TO BE DONE: Quote the records below in full, exactly as given, with the images taken out.

## BEGIN SUPPLIED ENTRIES

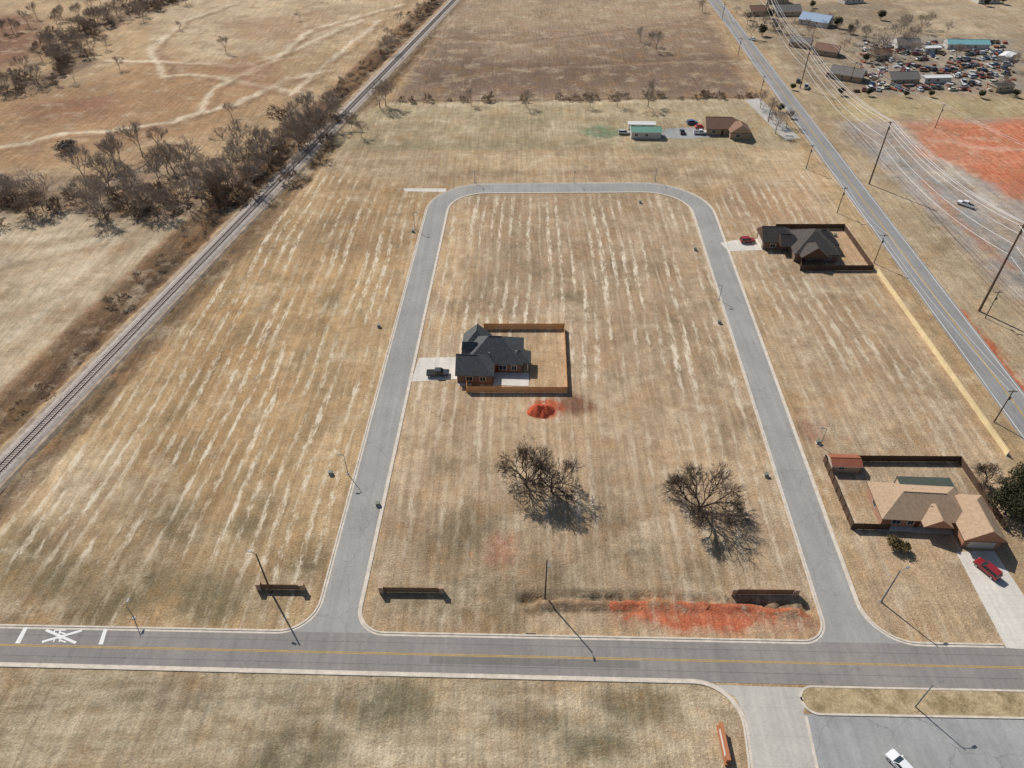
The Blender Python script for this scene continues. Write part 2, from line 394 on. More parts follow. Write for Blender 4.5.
# ground shader
b = NB('dry_grass_ground'); t = b.t
def attr(n):
    a = t.nodes.new('ShaderNodeAttribute'); a.attribute_name = n; return a.outputs['Color']
c0 = attr('Col'); sep = t.nodes.new('ShaderNodeSeparateColor'); b.link(attr('Msk'), sep.inputs[0])
rowS, scrubS, redS = sep.outputs
al = b.mapping((1, 1, 1), (0, 0, -STREET))
st = b.mapping((1, .05, 1), (0, 0, -STREET))
st2 = b.mapping((1, .25, 1), (0, 0, -STREET))
nA = t.nodes.new('ShaderNodeTexNoise'); nA.inputs['Scale'].default_value = .10; nA.inputs['Detail'].default_value = 5; nA.inputs['Roughness'].default_value = .7
b.link(b.tc.outputs['Object'], nA.inputs['Vector'])
sA = t.nodes.new('ShaderNodeSeparateColor'); b.link(nA.outputs['Color'], sA.inputs[0])
c = b.mix(b.rng(sA.outputs[0], .48, .68, 0, .38), c0, S(170, 130, 86))
c = b.mix(b.rng(sA.outputs[1], .52, .70, 0, .48), c, S(124, 111, 86))
c = b.mix(b.rng(sA.outputs[2], .52, .70, 0, .48), c, S(212, 194, 164))
f = b.rng(b.noise(.42, 5, .75), .3, .7, .76, 1.2)
f = b.math('MULTIPLY', f, b.rng(b.noise(2.4, 3, .8), .3, .7, .70, 1.28))
f = b.math('MULTIPLY', f, b.rng(b.noise(1.1, 2, .6, st), .3, .7, .83, 1.17))
c = b.scale(c, f)
sx = t.nodes.new('ShaderNodeSeparateXYZ'); b.link(al, sx.inputs[0])
jit = b.rng(b.noise(.012, 1, .5), .3, .7, -2., 2.)
xx = b.math('ADD', b.math('ADD', sx.outputs[0], jit), b.rng(b.noise(.5, 2, .6), .3, .7, -.35, .35))
w = b.math('SINE', b.math('MULTIPLY', xx, 2*math.pi/3.2))
w = b.math('ADD', b.math('MULTIPLY', w, .75), b.rng(b.noise(.32, 2, .6, st), .3, .7, -.7, .7))
w = b.rng(w, .1, .9, 0, 1, True)
br = b.rng(b.noise(.7, 4, .8, st2), .40, .60, 0, 1, True)
pa = b.rng(b.noise(.03, 3, .6), .34, .56, .25, 1, True)
w = b.math('MULTIPLY', b.math('MULTIPLY', w, br), b.math('MULTIPLY', pa, rowS))
c = b.mix(b.math('MULTIPLY', w, .85), c, S(228, 214, 188))
fl = b.rng(b.noise(1.3, 4, .8), .60, .70, 0, .5, True)
c = b.mix(fl, c, S(216, 200, 172))
tf = b.rng(b.noise(.75, 5, .8), .53, .66, 0, 1, True)
c = b.mix(b.math('MULTIPLY', tf, b.math('MULTIPLY', scrubS, .8)), c, S(94, 75, 56))
rn = b.math('ADD', redS, b.rng(b.noise(.55, 5, .75), .25, .75, -.45, .45))
c = b.mix(b.rng(rn, .55, .9, 0, .85, True), c, b.scale(S(182, 102, 72), f))
b.bump(b.noise(2.2, 3, .8), .8, .3)
b.done(c, .95, .05)
me.materials.append(b.m)
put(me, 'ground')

# ---------------------------------------------------------------- paving materials
def paving(name, c, joint=0, along=STREET, crack=.25, amt=.12):
    b = NB(name)
    f = b.rng(b.noise(.09, 4, .65), .3, .7, 1-amt, 1+amt)
    f = b.math('MULTIPLY', f, b.rng(b.noise(1.6, 4, .75), .3, .7, .9, 1.1))
    f = b.math('MULTIPLY', f, b.rng(b.noise(.9, 2, .5, b.mapping((1, .03, 1), (0, 0, -along))), .3, .7, .92, 1.07))
    o = b.scale(c, f)
    warp = b.t.nodes.new('ShaderNodeVectorMath'); warp.operation = 'ADD'
    b.link(b.tc.outputs['Object'], warp.inputs[0])
    b.link(b.scale(b.noise(.4, 3, .6, out=1), 2.5), warp.inputs[1])
    cr = b.rng(b.vor(.085, 'DISTANCE_TO_EDGE', warp.outputs[0]), .002, .009, crack, 0)
    o = b.mix(cr, o, tuple(x*.4 for x in c))
    if joint:
        sx = b.t.nodes.new('ShaderNodeSeparateXYZ'); b.link(b.mapping((1, 1, 1), (0, 0, -along)), sx.inputs[0])
        j = b.rng(b.math('ABSOLUTE', b.math('SINE', b.math('MULTIPLY', sx.outputs[1], math.pi/joint))), 0, .05, .35, 0)
        o = b.mix(j, o, tuple(x*.5 for x in c))
    o = b.mix(b.rng(b.noise(.25, 4, .7), .62, .74, 0, .3), o, tuple(x*.66 for x in c))
    return b.done(o, .92, .12)
MAINA = math.atan2(dN.y, dN.x)-math.pi/2
mStreet = paving('street_asphalt', S(153, 150, 144), crack=.28)
mMain = paving('worn_asphalt', S(138, 133, 127), along=MAINA, crack=.2)
mEast = paving('road_asphalt', S(142, 140, 137), along=math.atan2(dRd.y, dRd.x)-math.pi/2, crack=.2)
mConc = paving('concrete', S(206, 199, 187), joint=4.5, crack=.08)
mApron = paving('apron_concrete', S(180, 175, 165), joint=4.5, crack=.15)
mLot = paving('lot_asphalt', S(152, 152, 149), crack=.4, amt=.2)
mKerb = simple('kerb_concrete', S(202, 191, 175), .9, .22, .8)
mYel = simple('yellow_line_paint', S(186, 152, 80), .8, .3, 1.2)
mWht = simple('white_line_paint', S(224, 222, 214), .8, .14, 1.5)

lw = L0+perp(dL)*HW; le = L0-perp(dL)*HW
rw = Rr0+perp(dR)*HW; re = Rr0-perp(dR)*HW
tn = T0+perp(dT)*HW; ts = T0-perp(dT)*HW
outer = [N0-dN*600, isect(N0, dN, lw, dL), isect(lw, dL, tn, dT), isect(tn, dT, re, dR), isect(re, dR, N0, dN), G(1003, 645.6)]
outerF = fillet(outer, [0, 6.5, 21, 23, 8, 0])
inner = [isect(N0, dN, le, dL), isect(N0, dN, rw, dR), isect(rw, dR, ts, dT), isect(le, dL, ts, dT)]
innerF = fillet(inner, [5, 4.5, 15, 13], True)
down = -perp(dN)*2.0
lp = outerF[1:-1]
lp = lp+[lp[-1]+down, lp[0]+down]
sheet('subdivision_street', [lp, innerF], .02, mStreet)
kerb('kerb', outerF, mKerb, side=1)
kerb('kerb', innerF+[innerF[0]], mKerb, side=1)
strip('street_gutter', dens(innerF+[innerF[0]], 3), -.45, 0, .03, mKerb)
strip('street_gutter', dens(outerF, 3), -.45, 0, .032, mKerb)
mr = [N0-dN*900, N1+dN*900, Q1+dQ*900, Q0-dQ*900]
sheet('main_road', [mr], .026, mMain)
southk = [Q0-dQ*900, isect(Q0, dQ, G(742, 700), (G(756, 800)-G(742, 700))), G(762, 860)]
southF = fillet(southk, [0, 7, 0])
kerb('kerb', southF, mKerb, side=-1); strip('street_gutter', dens(southF, 3), 0, .5, .034, mKerb)
yl = [G(-900, 645-20), G(0, 645), G(1024, 668), G(1900, 668+20)]
strip('yellow_centre_line', yl, -.17, -.05, .036, mYel); strip('yellow_centre_line', yl, .08, .20, .036, mYel)
patch = paving('road_patch', S(122, 118, 112), along=MAINA, crack=.3)
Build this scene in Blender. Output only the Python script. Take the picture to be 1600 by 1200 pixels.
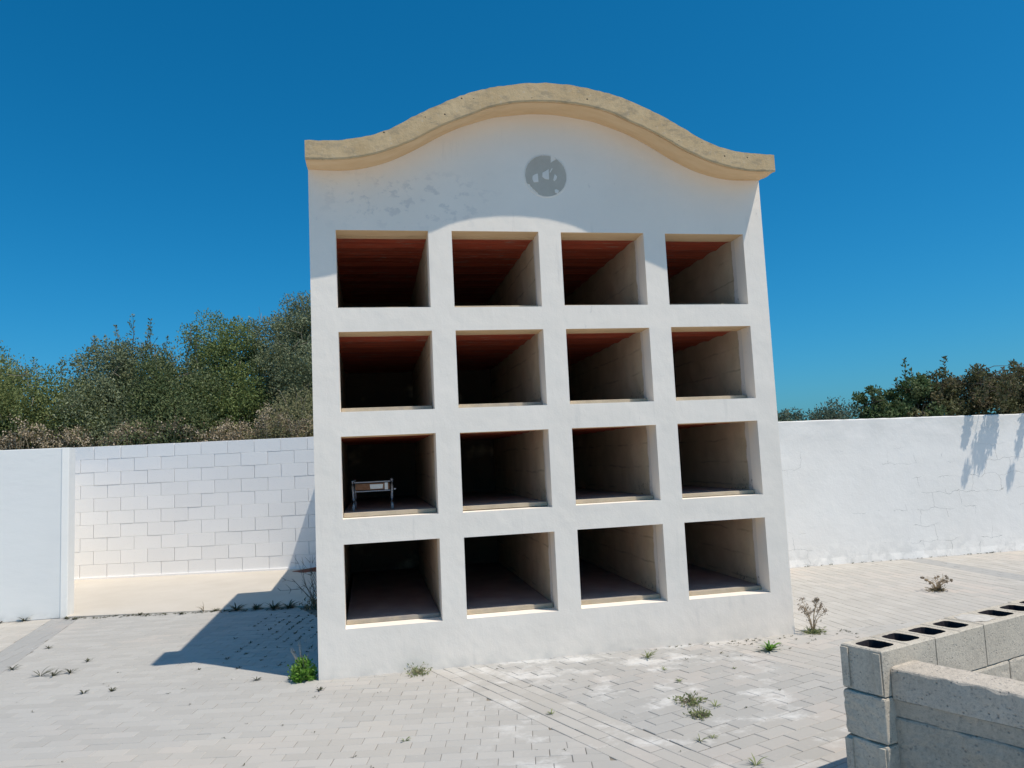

## END SUPPLIED ENTRIES

EXPECTED ANSWER:
The Blender Python script for this scene continues. Write part 2, from line 394 on. More parts follow. Write for Blender 4.5.
# ground shader
b = NB('dry_grass_ground'); t = b.t
def attr(n):
    a = t.nodes.new('ShaderNodeAttribute'); a.attribute_name = n; return a.outputs['Color']
c0 = attr('Col'); sep = t.nodes.new('ShaderNodeSeparateColor'); b.link(attr('Msk'), sep.inputs[0])
rowS, scrubS, redS = sep.outputs
al = b.mapping((1, 1, 1), (0, 0, -STREET))
st = b.mapping((1, .05, 1), (0, 0, -STREET))
st2 = b.mapping((1, .25, 1), (0, 0, -STREET))
nA = t.nodes.new('ShaderNodeTexNoise'); nA.inputs['Scale'].default_value = .10; nA.inputs['Detail'].default_value = 5; nA.inputs['Roughness'].default_value = .7
b.link(b.tc.outputs['Object'], nA.inputs['Vector'])
sA = t.nodes.new('ShaderNodeSeparateColor'); b.link(nA.outputs['Color'], sA.inputs[0])
c = b.mix(b.rng(sA.outputs[0], .48, .68, 0, .38), c0, S(170, 130, 86))
c = b.mix(b.rng(sA.outputs[1], .52, .70, 0, .48), c, S(124, 111, 86))
c = b.mix(b.rng(sA.outputs[2], .52, .70, 0, .48), c, S(212, 194, 164))
f = b.rng(b.noise(.42, 5, .75), .3, .7, .76, 1.2)
f = b.math('MULTIPLY', f, b.rng(b.noise(2.4, 3, .8), .3, .7, .70, 1.28))
f = b.math('MULTIPLY', f, b.rng(b.noise(1.1, 2, .6, st), .3, .7, .83, 1.17))
c = b.scale(c, f)
sx = t.nodes.new('ShaderNodeSeparateXYZ'); b.link(al, sx.inputs[0])
jit = b.rng(b.noise(.012, 1, .5), .3, .7, -2., 2.)
xx = b.math('ADD', b.math('ADD', sx.outputs[0], jit), b.rng(b.noise(.5, 2, .6), .3, .7, -.35, .35))
w = b.math('SINE', b.math('MULTIPLY', xx, 2*math.pi/3.2))
w = b.math('ADD', b.math('MULTIPLY', w, .75), b.rng(b.noise(.32, 2, .6, st), .3, .7, -.7, .7))
w = b.rng(w, .1, .9, 0, 1, True)
br = b.rng(b.noise(.7, 4, .8, st2), .40, .60, 0, 1, True)
pa = b.rng(b.noise(.03, 3, .6), .34, .56, .25, 1, True)
w = b.math('MULTIPLY', b.math('MULTIPLY', w, br), b.math('MULTIPLY', pa, rowS))
c = b.mix(b.math('MULTIPLY', w, .85), c, S(228, 214, 188))
fl = b.rng(b.noise(1.3, 4, .8), .60, .70, 0, .5, True)
c = b.mix(fl, c, S(216, 200, 172))
tf = b.rng(b.noise(.75, 5, .8), .53, .66, 0, 1, True)
c = b.mix(b.math('MULTIPLY', tf, b.math('MULTIPLY', scrubS, .8)), c, S(94, 75, 56))
rn = b.math('ADD', redS, b.rng(b.noise(.55, 5, .75), .25, .75, -.45, .45))
c = b.mix(b.rng(rn, .55, .9, 0, .85, True), c, b.scale(S(182, 102, 72), f))
b.bump(b.noise(2.2, 3, .8), .8, .3)
b.done(c, .95, .05)
me.materials.append(b.m)
put(me, 'ground')

# ---------------------------------------------------------------- paving materials
def paving(name, c, joint=0, along=STREET, crack=.25, amt=.12):
    b = NB(name)
    f = b.rng(b.noise(.09, 4, .65), .3, .7, 1-amt, 1+amt)
    f = b.math('MULTIPLY', f, b.rng(b.noise(1.6, 4, .75), .3, .7, .9, 1.1))
    f = b.math('MULTIPLY', f, b.rng(b.noise(.9, 2, .5, b.mapping((1, .03, 1), (0, 0, -along))), .3, .7, .92, 1.07))
    o = b.scale(c, f)
    warp = b.t.nodes.new('ShaderNodeVectorMath'); warp.operation = 'ADD'
    b.link(b.tc.outputs['Object'], warp.inputs[0])
    b.link(b.scale(b.noise(.4, 3, .6, out=1), 2.5), warp.inputs[1])
    cr = b.rng(b.vor(.085, 'DISTANCE_TO_EDGE', warp.outputs[0]), .002, .009, crack, 0)
    o = b.mix(cr, o, tuple(x*.4 for x in c))
    if joint:
        sx = b.t.nodes.new('ShaderNodeSeparateXYZ'); b.link(b.mapping((1, 1, 1), (0, 0, -along)), sx.inputs[0])
        j = b.rng(b.math('ABSOLUTE', b.math('SINE', b.math('MULTIPLY', sx.outputs[1], math.pi/joint))), 0, .05, .35, 0)
        o = b.mix(j, o, tuple(x*.5 for x in c))
    o = b.mix(b.rng(b.noise(.25, 4, .7), .62, .74, 0, .3), o, tuple(x*.66 for x in c))
    return b.done(o, .92, .12)
MAINA = math.atan2(dN.y, dN.x)-math.pi/2
mStreet = paving('street_asphalt', S(153, 150, 144), crack=.28)
mMain = paving('worn_asphalt', S(138, 133, 127), along=MAINA, crack=.2)
mEast = paving('road_asphalt', S(142, 140, 137), along=math.atan2(dRd.y, dRd.x)-math.pi/2, crack=.2)
mConc = paving('concrete', S(206, 199, 187), joint=4.5, crack=.08)
mApron = paving('apron_concrete', S(180, 175, 165), joint=4.5, crack=.15)
mLot = paving('lot_asphalt', S(152, 152, 149), crack=.4, amt=.2)
mKerb = simple('kerb_concrete', S(202, 191, 175), .9, .22, .8)
mYel = simple('yellow_line_paint', S(186, 152, 80), .8, .3, 1.2)
mWht = simple('white_line_paint', S(224, 222, 214), .8, .14, 1.5)

lw = L0+perp(dL)*HW; le = L0-perp(dL)*HW
rw = Rr0+perp(dR)*HW; re = Rr0-perp(dR)*HW
tn = T0+perp(dT)*HW; ts = T0-perp(dT)*HW
outer = [N0-dN*600, isect(N0, dN, lw, dL), isect(lw, dL, tn, dT), isect(tn, dT, re, dR), isect(re, dR, N0, dN), G(1003, 645.6)]
outerF = fillet(outer, [0, 6.5, 21, 23, 8, 0])
inner = [isect(N0, dN, le, dL), isect(N0, dN, rw, dR), isect(rw, dR, ts, dT), isect(le, dL, ts, dT)]
innerF = fillet(inner, [5, 4.5, 15, 13], True)
down = -perp(dN)*2.0
lp = outerF[1:-1]
lp = lp+[lp[-1]+down, lp[0]+down]
sheet('subdivision_street', [lp, innerF], .02, mStreet)
kerb('kerb', outerF, mKerb, side=1)
kerb('kerb', innerF+[innerF[0]], mKerb, side=1)
strip('street_gutter', dens(innerF+[innerF[0]], 3), -.45, 0, .03, mKerb)
strip('street_gutter', dens(outerF, 3), -.45, 0, .032, mKerb)
mr = [N0-dN*900, N1+dN*900, Q1+dQ*900, Q0-dQ*900]
sheet('main_road', [mr], .026, mMain)
southk = [Q0-dQ*900, isect(Q0, dQ, G(742, 700), (G(756, 800)-G(742, 700))), G(762, 860)]
southF = fillet(southk, [0, 7, 0])
kerb('kerb', southF, mKerb, side=-1); strip('street_gutter', dens(southF, 3), 0, .5, .034, mKerb)
yl = [G(-900, 645-20), G(0, 645), G(1024, 668), G(1900, 668+20)]
strip('yellow_centre_line', yl, -.17, -.05, .036, mYel); strip('yellow_centre_line', yl, .08, .20, .036, mYel)
patch = paving('road_patch', S(122, 118, 112), along=MAINA, crack=.3)
Build this scene in Blender. Output only the Python script. Take the picture to be 1600 by 1200 pixels.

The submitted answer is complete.